From my own experience I suspect you could self-modify but have insufficient incentive to do so. (That’s not intended as a criticism.) I once had a very strong revulsion to gay PDAs, now I have a very mild aversion to it, perhaps similar to what you describe:
Since you are apparently behaving decently toward gays and not massively uncomfortable in most situations with them there’s not much reason to change. No doubt you have bigger fish to fry.
I feel similar to that but I’m confident that my mild aversion would decrease if I became close friends with a gay couple and spent a lot of time with them. My aversion would easily be swamped by more important values.
I agree. When I hear people say the equivalent of “I can’t self-modify” I always want to ask “what have you tried so far,” and “how long have tried for.” Normally that answer is not much(only a few approaches) and not very long.
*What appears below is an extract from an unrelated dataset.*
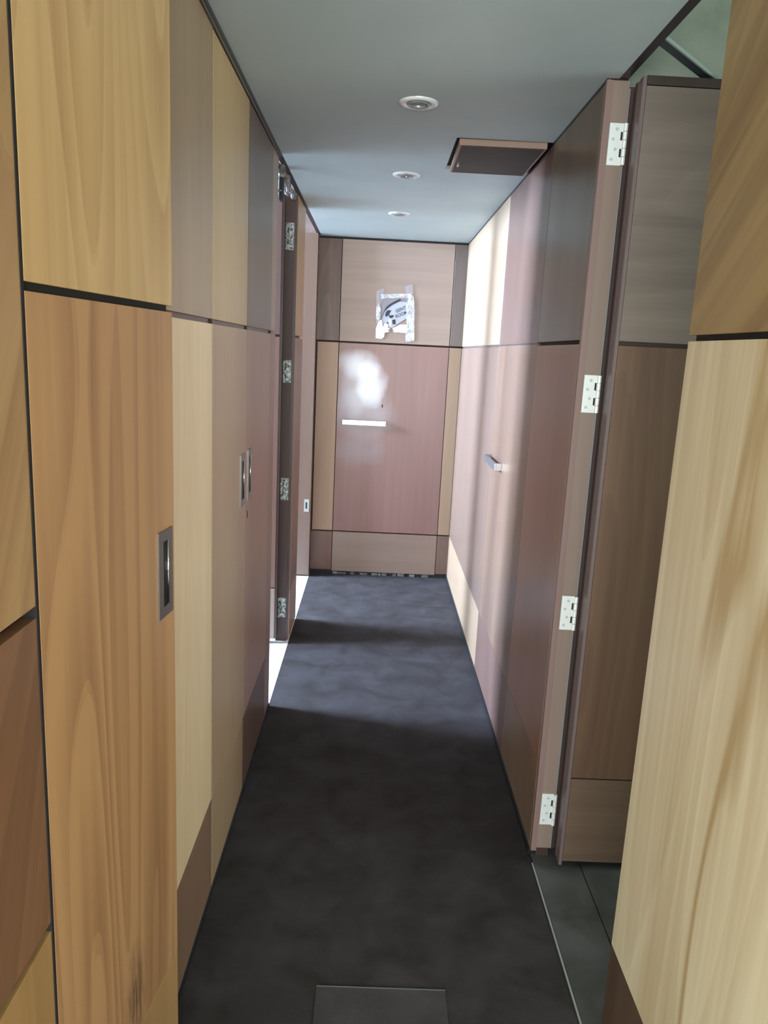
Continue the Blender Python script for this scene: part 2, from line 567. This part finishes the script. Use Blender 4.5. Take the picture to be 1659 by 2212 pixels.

It often comes from lack of incentives and a belief equivalent to “thats just the way I am.”
That’s consistent with the point I was making, but let me dial back a bit.
I don’t want to commit the Typical Mind Fallacy by generalizing too much from one example. In recent years I’ve realized more and more that my mind works in a fashion that is not typical of most people I’ve met. Some things which are very easy for me seem very difficult for others, and some things difficult for me seem easy for them.
Options available to one are not necessarily available to others.
It’s fine to offer my experience but I’d do better to be more conservative about speculation on the options available to other particular individuals. Yvain is obviously a top poster here who I assume has done a lot of introspection and thought a lot about self modification so it was cheeky of me to assume I might know more about how he can self-modify than he does—in one of my first posts.
Oops.
Interesting. If I am reading your post correctly, then I also might have committed a Mind Projection Fallacy when I read your post, projecting lack of assumption when there was some.
From your post I thought you were expressing that at one point you reacted to gay affection similar to what he described and similarly thought that you could not self modify. You now know that you can so it makes sense to spread the news and method to someone who thinks they can not(who would probably want to if they could) and might be in a similar position you once were and might apply the same solution. Of course maybe Yvain is not in a similar situation and your solution would not apply. You might know more, but there is a better chance that the two experiences do no overlap.
My response comes from the use of “can’t self-modify” rather then “can’t self-modify due to lack of time/resources,” “my continuing efforts have not yet borne fruit,” “I have tried all of my ideas and I am seek new ones,” “other projects consume my time and it is not currently worthwhile to pursue,” and etc. I have seen many people put road blocks in front of themselves by saying “can’t” which often reenforces the belief in “can’t” rather then staying cognizant of the conditions that make something unworthy of investment.
It may be cheeky to assume that you know weather this particular self modification is worth the resource use to Yvain, but it is not cheeky ask for more details(which are only for Yvain to share at his discretion) or offer personal experiences that Yvain may glen some insight or solution from.
That’s all correct. But...
...on reflection it seemed unlikely to me that pretty much all of this hadn’t occurred to him. And I didn’t have much more to offer—I changed my mind over time by thinking about it.
Considering his involvement with LW, which is all about self modification, I think the reasonable interpretation of “I’d modify this in a minute but I can’t” is approximately “I’ve tried to modify this without success”, not ” I think this kind of change is impossible”. What I characterized as cheeky was my reading in of the latter interpretation.
I don’t have any further advice that shouldn’t be obvious. And like I said I’ve developed an appreciation that some things are a lot harder for people than others. Weird little things in many cases.